The Andrew W. Mellon Foundation has awarded UCLA $1.35 million to support curricular initiatives in the humanities. “These grants will enable us to build on existing curricular innovation in the Humanities at UCLA and lay the foundation for future transformation,” said David Schaberg, interim dean of Division of Humanities.

The English department has been granted $650,000 to create a new curriculum for literatures in English. The Department of Classics will utilize $700,000 to develop the UCLA Renaissance Latin Program, which will be administered in conjunction with the Center for Medieval and Renaissance Studies.

The new Literatures in English curriculum will use curricular and pedagogical strategies to encompass current and emerging areas of scholarship. Central to this effort will be instructional innovations tied to the new curriculum as well as a new teaching assistants' training program.

“The landscape of literary studies has evolved,” noted Ali Behdad, professor and chair of the English department. “We are grateful that Mellon’s support has enabled us to reflect this shift by making these innovative changes.”

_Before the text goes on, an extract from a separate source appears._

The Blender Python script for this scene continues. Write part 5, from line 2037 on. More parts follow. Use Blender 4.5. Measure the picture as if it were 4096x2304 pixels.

The grant to the Department of Classics will help to launch the UCLA Renaissance Latin Program, which will train young scholars in the principal literary, scholarly and scientific language of the Early Modern period. According to Shane Butler, professor of classics, interest in Renaissance Latin has surged in recent years, but young Latin scholars have been limited by a lack of modern translations and in-depth training in this specialist field. UCLA is in a unique position to address this need, with its established strength in Latin, its renowned Classics Department and one of the nation’s most vibrant communities of Renaissance Latin scholars.